The purpose of IP Masquerading is to allow machines with private, non-routable IP addresses on your network to access the Internet through the machine doing the masquerading. Traffic from your private network destined for the Internet must be manipulated for replies to be routable back to the machine that made the request. To do this, the kernel must modify the source IP address of each packet so that replies will be routed back to it, rather than to the private IP address that made the request, which is impossible over the Internet. Linux uses Connection Tracking (conntrack) to keep track of which connections belong to which machines and reroute each return packet accordingly. Traffic leaving your private network is thus "masqueraded" as having originated from your Ubuntu gateway machine. This process is referred to in Microsoft documentation as Internet Connection Sharing.

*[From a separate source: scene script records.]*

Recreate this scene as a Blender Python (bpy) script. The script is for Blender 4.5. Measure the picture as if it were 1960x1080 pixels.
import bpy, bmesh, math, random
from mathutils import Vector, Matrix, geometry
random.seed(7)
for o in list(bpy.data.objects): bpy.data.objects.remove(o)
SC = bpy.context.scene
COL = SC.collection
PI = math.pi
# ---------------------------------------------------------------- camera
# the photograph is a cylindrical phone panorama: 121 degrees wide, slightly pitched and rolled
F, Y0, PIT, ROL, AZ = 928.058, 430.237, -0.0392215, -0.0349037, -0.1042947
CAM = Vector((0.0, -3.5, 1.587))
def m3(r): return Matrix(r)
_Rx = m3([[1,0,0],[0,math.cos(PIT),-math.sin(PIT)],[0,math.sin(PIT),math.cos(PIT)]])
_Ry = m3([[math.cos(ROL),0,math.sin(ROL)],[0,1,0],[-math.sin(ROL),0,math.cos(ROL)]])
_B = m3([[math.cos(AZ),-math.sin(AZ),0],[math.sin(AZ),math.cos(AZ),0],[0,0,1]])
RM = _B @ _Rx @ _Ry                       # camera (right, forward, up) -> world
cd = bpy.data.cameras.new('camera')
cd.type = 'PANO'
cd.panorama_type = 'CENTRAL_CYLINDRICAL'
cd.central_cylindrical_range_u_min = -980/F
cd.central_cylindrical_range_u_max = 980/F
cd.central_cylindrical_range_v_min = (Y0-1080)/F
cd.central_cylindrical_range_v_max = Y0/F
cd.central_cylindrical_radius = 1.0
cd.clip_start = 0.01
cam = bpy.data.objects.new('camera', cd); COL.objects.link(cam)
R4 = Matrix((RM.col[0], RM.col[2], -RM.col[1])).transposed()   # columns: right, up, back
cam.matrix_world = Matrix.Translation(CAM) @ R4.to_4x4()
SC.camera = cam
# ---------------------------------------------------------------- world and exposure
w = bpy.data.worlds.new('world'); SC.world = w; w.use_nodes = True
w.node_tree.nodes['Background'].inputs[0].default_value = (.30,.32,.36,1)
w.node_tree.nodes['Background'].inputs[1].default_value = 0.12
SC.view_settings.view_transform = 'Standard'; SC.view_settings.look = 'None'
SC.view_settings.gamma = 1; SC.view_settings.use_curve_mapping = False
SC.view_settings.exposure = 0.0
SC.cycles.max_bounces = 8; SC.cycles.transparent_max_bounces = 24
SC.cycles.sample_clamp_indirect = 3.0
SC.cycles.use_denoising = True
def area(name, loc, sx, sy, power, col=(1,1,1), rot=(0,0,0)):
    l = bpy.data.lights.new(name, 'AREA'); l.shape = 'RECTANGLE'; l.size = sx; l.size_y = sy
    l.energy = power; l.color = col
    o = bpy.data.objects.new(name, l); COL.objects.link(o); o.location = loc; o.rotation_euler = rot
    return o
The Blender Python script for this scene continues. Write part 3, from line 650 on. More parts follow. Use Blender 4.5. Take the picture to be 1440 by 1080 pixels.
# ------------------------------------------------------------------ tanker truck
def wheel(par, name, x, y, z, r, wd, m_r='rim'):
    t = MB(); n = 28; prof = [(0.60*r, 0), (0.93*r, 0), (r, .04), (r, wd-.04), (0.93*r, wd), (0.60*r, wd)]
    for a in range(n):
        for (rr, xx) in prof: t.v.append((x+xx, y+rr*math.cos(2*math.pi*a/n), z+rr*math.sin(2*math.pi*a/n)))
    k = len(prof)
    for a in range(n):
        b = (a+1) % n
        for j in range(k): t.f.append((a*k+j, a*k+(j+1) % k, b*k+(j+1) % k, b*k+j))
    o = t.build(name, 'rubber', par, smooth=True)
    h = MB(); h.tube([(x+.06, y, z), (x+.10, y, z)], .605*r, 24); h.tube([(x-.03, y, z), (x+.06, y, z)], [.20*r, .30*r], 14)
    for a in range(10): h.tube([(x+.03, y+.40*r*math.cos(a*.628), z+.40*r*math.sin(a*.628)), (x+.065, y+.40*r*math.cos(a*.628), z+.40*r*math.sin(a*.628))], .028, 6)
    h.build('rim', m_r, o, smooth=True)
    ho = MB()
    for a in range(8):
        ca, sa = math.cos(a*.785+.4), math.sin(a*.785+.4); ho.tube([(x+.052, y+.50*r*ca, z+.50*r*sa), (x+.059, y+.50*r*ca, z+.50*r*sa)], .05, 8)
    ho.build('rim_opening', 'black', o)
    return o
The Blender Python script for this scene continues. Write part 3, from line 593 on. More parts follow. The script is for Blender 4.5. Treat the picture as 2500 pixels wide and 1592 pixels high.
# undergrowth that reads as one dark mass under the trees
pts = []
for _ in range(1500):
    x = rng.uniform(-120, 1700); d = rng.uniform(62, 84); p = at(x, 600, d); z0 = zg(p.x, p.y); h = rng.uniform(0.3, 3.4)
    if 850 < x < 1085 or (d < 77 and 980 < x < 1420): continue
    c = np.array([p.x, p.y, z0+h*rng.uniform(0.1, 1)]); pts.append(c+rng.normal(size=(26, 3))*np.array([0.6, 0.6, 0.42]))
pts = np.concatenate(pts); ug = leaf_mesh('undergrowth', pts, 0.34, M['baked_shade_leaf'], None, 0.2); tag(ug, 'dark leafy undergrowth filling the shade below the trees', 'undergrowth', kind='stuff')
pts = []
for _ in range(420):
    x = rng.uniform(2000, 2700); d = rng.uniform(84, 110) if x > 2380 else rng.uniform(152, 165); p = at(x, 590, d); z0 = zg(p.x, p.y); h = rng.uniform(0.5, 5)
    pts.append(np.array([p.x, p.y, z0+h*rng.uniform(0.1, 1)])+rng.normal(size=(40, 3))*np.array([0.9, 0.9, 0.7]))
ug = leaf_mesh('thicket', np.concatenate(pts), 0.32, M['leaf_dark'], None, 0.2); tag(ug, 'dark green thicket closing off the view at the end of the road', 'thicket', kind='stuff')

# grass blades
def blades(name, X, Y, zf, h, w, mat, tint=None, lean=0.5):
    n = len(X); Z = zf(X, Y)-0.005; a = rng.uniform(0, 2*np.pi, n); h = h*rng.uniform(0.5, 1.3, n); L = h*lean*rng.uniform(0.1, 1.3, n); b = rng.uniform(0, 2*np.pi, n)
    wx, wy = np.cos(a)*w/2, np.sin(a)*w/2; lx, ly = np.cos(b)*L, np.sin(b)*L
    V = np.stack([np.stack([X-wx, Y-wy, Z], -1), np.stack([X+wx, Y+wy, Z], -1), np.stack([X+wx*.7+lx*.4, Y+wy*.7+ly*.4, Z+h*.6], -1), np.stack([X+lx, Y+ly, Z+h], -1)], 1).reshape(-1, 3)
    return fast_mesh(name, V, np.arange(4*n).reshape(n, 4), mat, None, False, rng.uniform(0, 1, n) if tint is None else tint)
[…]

https://help.ubuntu.com/lts/serverguide/firewall.html.en#ip-masquerading

Port-Forwarding

All network connection requests include a "port". The port is just a number, and it's part of how a computer knows what the packet is. IANA has specified that Port 80 is used for HTTP. This means that an incoming packet that says port number 80 must be a request intended for a web server. Port forwarding on your router allows you to enter a port number (or possibly a range or combination of numbers, depending on the router), and an IP address. All incoming connections with a matching port number will be forwarded to the internal computer with that address.